Palmer wins 2024 Ernest Scott Prize
Unmaking Angas Downs: Myth and history on a Central Australian pastoral station (Shannyn Palmer, MUP) has won the 2024 Ernest Scott Prize for History.
Award judges Grace Karskens and Frank Bongiorno said the book ‘explores the histories and mythologies of Angas Downs pastoral station in the Northern Territory from the perspectives of the Aṉangu who lived there’.
‘[Palmer] shows how a regional and truly place-based approach, and how understanding Aṉangu ways of seeing the world, together retell the history of colonisation, illuminating wider, mythologised landscapes and industries, and Aboriginal people’s extraordinary responses to the disruption and dislocation of invasion and pastoralism,’ Karskens and Bongiorno said.
The $13,000 annual prize, administered by the University of Melbourne’s Faculty of Arts, is presented to the most distinguished contribution to the history of Australia or New Zealand, or to the history of colonisation, based on original research.

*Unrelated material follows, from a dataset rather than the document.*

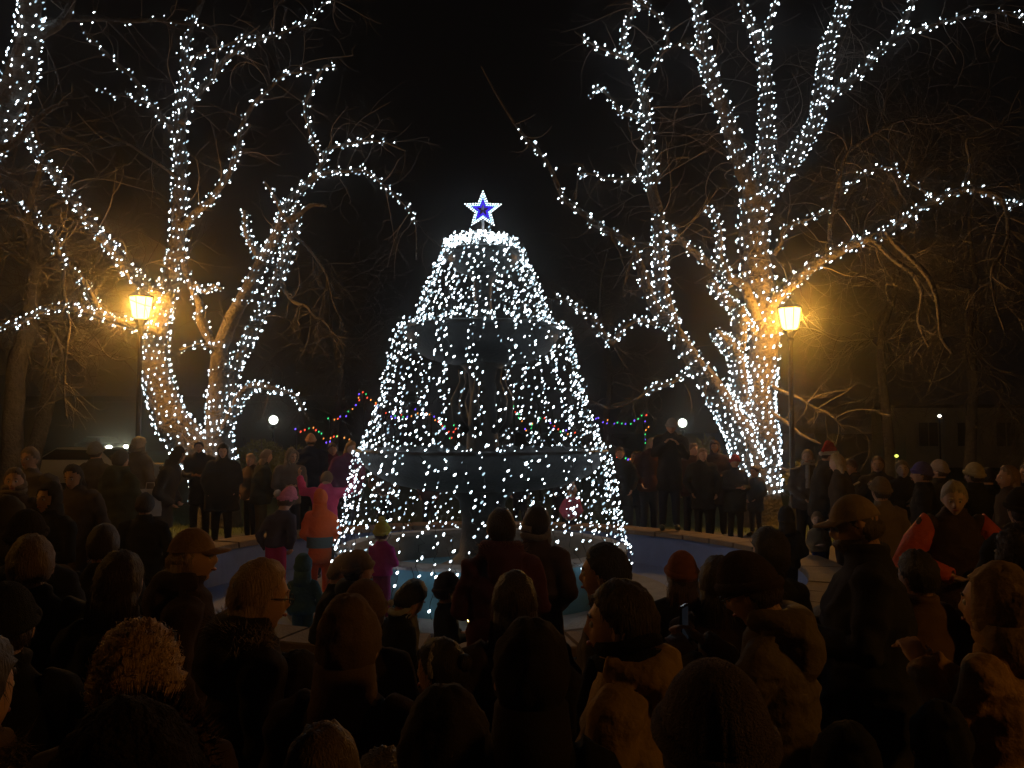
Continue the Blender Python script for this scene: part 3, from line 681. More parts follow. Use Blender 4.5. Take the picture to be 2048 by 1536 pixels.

Two titles were highly commended by judges: Courting: An intimate history of love and the law (Alecia Simmonds, Black Inc.) and Science and Power in the Nineteenth-Century Tasman World: Popular phrenology in Australia and Aotearoa New Zealand (Alexandra Roginski, CUP).
The winner and highly commended titles were chosen from 54 entries and a shortlist that also included: The Best Country to Give Birth?: Midwifery, homebirth and the politics of maternity in Aotearoa New Zealand 1970–2022 (Linda Bryder, Auckland University Press); Bennelong & Phillip: A history unravelled (Kate Fullagar, Scribner); and Tiwi Story: Turning history downside up (Mavis Kerinaiua and Dr Laura Rademaker, NewSouth).
Last year’s winners were Elizabeth and John: The Macarthurs of Elizabeth Farm (Alan Atkinson, NewSouth) and Te Motunui Epa (Rachel Buchanan [Taranaki, Te Ātiawa], Bridget Williams Books).